An October 2013 online survey of 2,020 adults found that only 27 percent of Americans say they can converse in more than one language, while 73 percent say they can’t. That’s why the following riddle strikes many of us as spot-on:

What do you call a person who speaks three languages? Trilingual.

What do you call a person who speaks two languages? Bilingual.

What do you call a person who speaks one language? American.

• • •

In addition to his exemplary life, the late Jerry Coleman, the voice of the San Diego Padres, was known for his endearing “Colemanisms,” slips of the tongue committed in the broadcast booth. From the trove of Colemanisms I’ve collected over the years here are my 10 favorites:

• Rick Folkers is throwing up in the bullpen.

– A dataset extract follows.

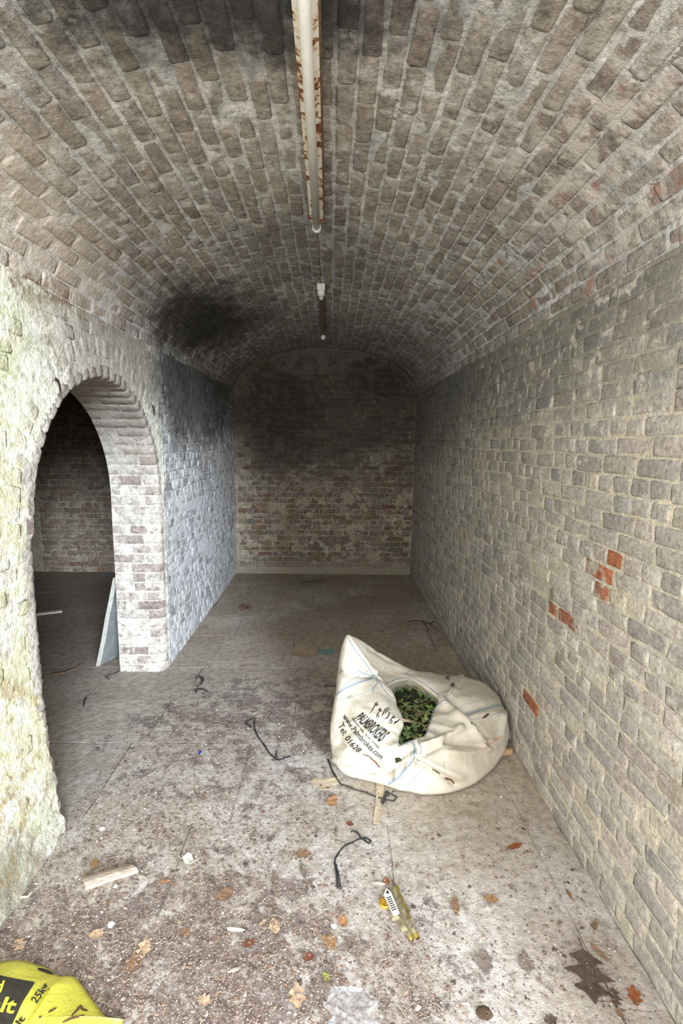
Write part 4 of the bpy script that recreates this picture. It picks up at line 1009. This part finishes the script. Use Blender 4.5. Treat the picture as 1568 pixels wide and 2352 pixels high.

• Sunday is Senior Citizens’ Day. And if you want to become a senior citizen, just call the Padre ticket office.

• Mike Caldwell, the Padres’ right-handed southpaw, will pitch tonight.

• The pitcher has a blister on the index hand of his pitching finger.

• If Pete Rose brings the Reds in first, they ought to bronze him and put him in cement.

• Edwards missed getting Stearns at third base by an eyeball.

• George Hendrick simply lost that sun-blown pop-up.

• [Dave] Winfield goes back to the wall. He hits his head on the wall, and it rolls off. It’s rolling all the way back to second base. This is a terrible thing for the Padres.

• That big guy, Winfield, at 6’6”, can do things only a small man can do.

• Ozzie Smith just made another play that I’ve never seen anyone else make before, and I’ve seen him make it more often than anyone else ever has.